Info

To moje pierwsze przedsięwzięcie tego typu więc prosiłabym o dość łagodne komentarze, krytyka nie jest bynajmniej zła ale w ograniczonych ilościach i bez użycia wulgaryzmów. Treść może zawierać elementy yaoi więc jeśli komuś to przeszkadza niech grzecznie opuści tę stronkę bez pozostawiania zbędnych śladów.
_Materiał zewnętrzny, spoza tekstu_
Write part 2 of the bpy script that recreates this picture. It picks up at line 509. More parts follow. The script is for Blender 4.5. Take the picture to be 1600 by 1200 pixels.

Wulgarne i obrażające właścicielkę, bądź innych użytkowników komentarze zostaną natychmiastowo usunięte.

piątek, 28 stycznia 2011

Stracone Nadzieje cz.I r.9

 Wrzucam notkę dzisiaj, bo przez weekend będę miała ograniczony dostęp do neta, więc mogłoby się nie udać.
Uśmiech... - Shika nie jest kolegą Saska ;p On pracuje dla Konohy xD
Dreigo - szczerze to ja też nie sądziłam, że tak szybko dojdzie do ich spotkania... Czasem mam wrażenie, że to opowiadanie pisze się samo xD
Miki - miło mi, że przeczytałaś to coś co tu powstaje, ale liczę, że czasem pojawi się z twojej strony jakaś krytyka ;D
Dziękuję za wszystkie 3 komentarze xD
I już nie przedłużając zapraszam na kolejny rozdział.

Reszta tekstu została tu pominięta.